_EXERCISE AIM_
The complete listing should be restated exactly.

===== PROVIDED INFORMATION =====

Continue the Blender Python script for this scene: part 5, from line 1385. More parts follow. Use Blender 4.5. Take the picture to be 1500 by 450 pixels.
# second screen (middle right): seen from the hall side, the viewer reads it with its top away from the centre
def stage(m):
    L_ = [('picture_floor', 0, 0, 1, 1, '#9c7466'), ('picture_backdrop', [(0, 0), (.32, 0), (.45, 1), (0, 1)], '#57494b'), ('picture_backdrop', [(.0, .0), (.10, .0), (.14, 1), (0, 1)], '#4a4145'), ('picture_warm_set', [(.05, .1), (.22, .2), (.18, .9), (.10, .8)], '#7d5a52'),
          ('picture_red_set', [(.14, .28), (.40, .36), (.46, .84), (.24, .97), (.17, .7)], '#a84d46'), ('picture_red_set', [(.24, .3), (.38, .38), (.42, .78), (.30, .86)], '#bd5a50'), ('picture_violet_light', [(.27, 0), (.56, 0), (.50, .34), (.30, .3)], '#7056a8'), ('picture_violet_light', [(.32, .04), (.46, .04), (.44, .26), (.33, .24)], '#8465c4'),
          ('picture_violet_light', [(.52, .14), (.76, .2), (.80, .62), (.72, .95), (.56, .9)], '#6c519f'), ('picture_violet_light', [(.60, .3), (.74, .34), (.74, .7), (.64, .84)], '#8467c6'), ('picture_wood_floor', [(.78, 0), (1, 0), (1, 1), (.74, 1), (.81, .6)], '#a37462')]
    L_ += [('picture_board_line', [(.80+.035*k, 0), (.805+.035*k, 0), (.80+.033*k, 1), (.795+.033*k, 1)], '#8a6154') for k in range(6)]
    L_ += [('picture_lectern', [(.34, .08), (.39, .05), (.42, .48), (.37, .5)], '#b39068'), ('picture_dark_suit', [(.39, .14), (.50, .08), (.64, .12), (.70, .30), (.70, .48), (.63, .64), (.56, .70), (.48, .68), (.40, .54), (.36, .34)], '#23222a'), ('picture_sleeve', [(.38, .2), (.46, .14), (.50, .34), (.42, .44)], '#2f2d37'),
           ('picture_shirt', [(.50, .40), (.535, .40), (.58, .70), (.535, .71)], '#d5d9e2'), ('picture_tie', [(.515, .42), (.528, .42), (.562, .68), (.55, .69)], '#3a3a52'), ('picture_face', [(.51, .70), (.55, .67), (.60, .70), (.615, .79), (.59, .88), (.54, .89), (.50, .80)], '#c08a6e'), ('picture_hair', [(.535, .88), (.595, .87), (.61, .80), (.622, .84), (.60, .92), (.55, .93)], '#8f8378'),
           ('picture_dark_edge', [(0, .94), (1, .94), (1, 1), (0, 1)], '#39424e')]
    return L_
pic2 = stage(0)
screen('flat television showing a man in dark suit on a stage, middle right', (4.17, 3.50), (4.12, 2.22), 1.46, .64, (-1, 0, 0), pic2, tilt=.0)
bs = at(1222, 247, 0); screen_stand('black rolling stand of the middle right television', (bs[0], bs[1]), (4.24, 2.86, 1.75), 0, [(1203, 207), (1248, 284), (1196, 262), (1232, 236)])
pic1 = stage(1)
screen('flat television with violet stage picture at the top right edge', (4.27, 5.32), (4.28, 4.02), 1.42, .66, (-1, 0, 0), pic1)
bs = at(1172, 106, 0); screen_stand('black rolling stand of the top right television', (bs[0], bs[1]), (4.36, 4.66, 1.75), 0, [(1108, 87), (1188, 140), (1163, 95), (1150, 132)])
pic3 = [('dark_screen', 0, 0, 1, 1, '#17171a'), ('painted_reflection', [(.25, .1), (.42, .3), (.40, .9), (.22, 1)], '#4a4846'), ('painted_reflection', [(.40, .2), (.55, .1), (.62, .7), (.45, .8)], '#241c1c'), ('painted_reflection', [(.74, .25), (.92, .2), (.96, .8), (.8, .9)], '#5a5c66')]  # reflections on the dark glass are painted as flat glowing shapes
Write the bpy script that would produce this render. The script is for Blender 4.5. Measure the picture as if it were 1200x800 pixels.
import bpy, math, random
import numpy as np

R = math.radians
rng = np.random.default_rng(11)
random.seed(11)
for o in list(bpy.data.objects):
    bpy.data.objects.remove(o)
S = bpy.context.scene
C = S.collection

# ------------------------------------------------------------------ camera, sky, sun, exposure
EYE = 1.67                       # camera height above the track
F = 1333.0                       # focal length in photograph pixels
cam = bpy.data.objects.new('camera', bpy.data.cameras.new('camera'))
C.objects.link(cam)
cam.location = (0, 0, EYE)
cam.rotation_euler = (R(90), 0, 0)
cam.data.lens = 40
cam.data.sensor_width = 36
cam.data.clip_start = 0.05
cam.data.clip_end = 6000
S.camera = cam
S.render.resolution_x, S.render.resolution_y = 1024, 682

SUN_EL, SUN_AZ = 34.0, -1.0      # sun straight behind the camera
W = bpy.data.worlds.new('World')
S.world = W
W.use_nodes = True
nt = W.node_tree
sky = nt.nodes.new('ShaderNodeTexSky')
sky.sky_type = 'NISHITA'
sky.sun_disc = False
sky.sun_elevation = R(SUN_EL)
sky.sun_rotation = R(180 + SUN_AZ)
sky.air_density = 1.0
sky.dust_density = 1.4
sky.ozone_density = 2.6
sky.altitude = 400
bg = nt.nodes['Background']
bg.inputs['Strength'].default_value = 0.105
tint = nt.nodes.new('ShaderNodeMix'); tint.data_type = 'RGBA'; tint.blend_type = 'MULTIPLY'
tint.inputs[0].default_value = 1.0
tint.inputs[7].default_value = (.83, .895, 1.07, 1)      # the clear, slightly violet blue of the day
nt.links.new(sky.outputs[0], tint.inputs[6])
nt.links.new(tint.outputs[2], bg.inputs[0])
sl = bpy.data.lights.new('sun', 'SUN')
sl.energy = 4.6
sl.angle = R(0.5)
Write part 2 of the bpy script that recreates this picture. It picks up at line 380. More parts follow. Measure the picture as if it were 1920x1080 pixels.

=====

_TASK OUTPUT_
Continue the Blender Python script for this scene: part 5, from line 1385. More parts follow. Use Blender 4.5. Take the picture to be 1500 by 450 pixels.
# second screen (middle right): seen from the hall side, the viewer reads it with its top away from the centre
def stage(m):
    L_ = [('picture_floor', 0, 0, 1, 1, '#9c7466'), ('picture_backdrop', [(0, 0), (.32, 0), (.45, 1), (0, 1)], '#57494b'), ('picture_backdrop', [(.0, .0), (.10, .0), (.14, 1), (0, 1)], '#4a4145'), ('picture_warm_set', [(.05, .1), (.22, .2), (.18, .9), (.10, .8)], '#7d5a52'),
          ('picture_red_set', [(.14, .28), (.40, .36), (.46, .84), (.24, .97), (.17, .7)], '#a84d46'), ('picture_red_set', [(.24, .3), (.38, .38), (.42, .78), (.30, .86)], '#bd5a50'), ('picture_violet_light', [(.27, 0), (.56, 0), (.50, .34), (.30, .3)], '#7056a8'), ('picture_violet_light', [(.32, .04), (.46, .04), (.44, .26), (.33, .24)], '#8465c4'),
          ('picture_violet_light', [(.52, .14), (.76, .2), (.80, .62), (.72, .95), (.56, .9)], '#6c519f'), ('picture_violet_light', [(.60, .3), (.74, .34), (.74, .7), (.64, .84)], '#8467c6'), ('picture_wood_floor', [(.78, 0), (1, 0), (1, 1), (.74, 1), (.81, .6)], '#a37462')]
    L_ += [('picture_board_line', [(.80+.035*k, 0), (.805+.035*k, 0), (.80+.033*k, 1), (.795+.033*k, 1)], '#8a6154') for k in range(6)]
    L_ += [('picture_lectern', [(.34, .08), (.39, .05), (.42, .48), (.37, .5)], '#b39068'), ('picture_dark_suit', [(.39, .14), (.50, .08), (.64, .12), (.70, .30), (.70, .48), (.63, .64), (.56, .70), (.48, .68), (.40, .54), (.36, .34)], '#23222a'), ('picture_sleeve', [(.38, .2), (.46, .14), (.50, .34), (.42, .44)], '#2f2d37'),
           ('picture_shirt', [(.50, .40), (.535, .40), (.58, .70), (.535, .71)], '#d5d9e2'), ('picture_tie', [(.515, .42), (.528, .42), (.562, .68), (.55, .69)], '#3a3a52'), ('picture_face', [(.51, .70), (.55, .67), (.60, .70), (.615, .79), (.59, .88), (.54, .89), (.50, .80)], '#c08a6e'), ('picture_hair', [(.535, .88), (.595, .87), (.61, .80), (.622, .84), (.60, .92), (.55, .93)], '#8f8378'),
           ('picture_dark_edge', [(0, .94), (1, .94), (1, 1), (0, 1)], '#39424e')]
    return L_
pic2 = stage(0)
screen('flat television showing a man in dark suit on a stage, middle right', (4.17, 3.50), (4.12, 2.22), 1.46, .64, (-1, 0, 0), pic2, tilt=.0)
bs = at(1222, 247, 0); screen_stand('black rolling stand of the middle right television', (bs[0], bs[1]), (4.24, 2.86, 1.75), 0, [(1203, 207), (1248, 284), (1196, 262), (1232, 236)])
pic1 = stage(1)
screen('flat television with violet stage picture at the top right edge', (4.27, 5.32), (4.28, 4.02), 1.42, .66, (-1, 0, 0), pic1)
bs = at(1172, 106, 0); screen_stand('black rolling stand of the top right television', (bs[0], bs[1]), (4.36, 4.66, 1.75), 0, [(1108, 87), (1188, 140), (1163, 95), (1150, 132)])
pic3 = [('dark_screen', 0, 0, 1, 1, '#17171a'), ('painted_reflection', [(.25, .1), (.42, .3), (.40, .9), (.22, 1)], '#4a4846'), ('painted_reflection', [(.40, .2), (.55, .1), (.62, .7), (.45, .8)], '#241c1c'), ('painted_reflection', [(.74, .25), (.92, .2), (.96, .8), (.8, .9)], '#5a5c66')]  # reflections on the dark glass are painted as flat glowing shapes
Write the bpy script that would produce this render. The script is for Blender 4.5. Measure the picture as if it were 1200x800 pixels.
import bpy, math, random
import numpy as np

R = math.radians
rng = np.random.default_rng(11)
random.seed(11)
for o in list(bpy.data.objects):
    bpy.data.objects.remove(o)
S = bpy.context.scene
C = S.collection

# ------------------------------------------------------------------ camera, sky, sun, exposure
EYE = 1.67                       # camera height above the track
F = 1333.0                       # focal length in photograph pixels
cam = bpy.data.objects.new('camera', bpy.data.cameras.new('camera'))
C.objects.link(cam)
cam.location = (0, 0, EYE)
cam.rotation_euler = (R(90), 0, 0)
cam.data.lens = 40
cam.data.sensor_width = 36
cam.data.clip_start = 0.05
cam.data.clip_end = 6000
S.camera = cam
S.render.resolution_x, S.render.resolution_y = 1024, 682

SUN_EL, SUN_AZ = 34.0, -1.0      # sun straight behind the camera
W = bpy.data.worlds.new('World')
S.world = W
W.use_nodes = True
nt = W.node_tree
sky = nt.nodes.new('ShaderNodeTexSky')
sky.sky_type = 'NISHITA'
sky.sun_disc = False
sky.sun_elevation = R(SUN_EL)
sky.sun_rotation = R(180 + SUN_AZ)
sky.air_density = 1.0
sky.dust_density = 1.4
sky.ozone_density = 2.6
sky.altitude = 400
bg = nt.nodes['Background']
bg.inputs['Strength'].default_value = 0.105
tint = nt.nodes.new('ShaderNodeMix'); tint.data_type = 'RGBA'; tint.blend_type = 'MULTIPLY'
tint.inputs[0].default_value = 1.0
tint.inputs[7].default_value = (.83, .895, 1.07, 1)      # the clear, slightly violet blue of the day
nt.links.new(sky.outputs[0], tint.inputs[6])
nt.links.new(tint.outputs[2], bg.inputs[0])
sl = bpy.data.lights.new('sun', 'SUN')
sl.energy = 4.6
sl.angle = R(0.5)
Write part 2 of the bpy script that recreates this picture. It picks up at line 380. More parts follow. Measure the picture as if it were 1920x1080 pixels.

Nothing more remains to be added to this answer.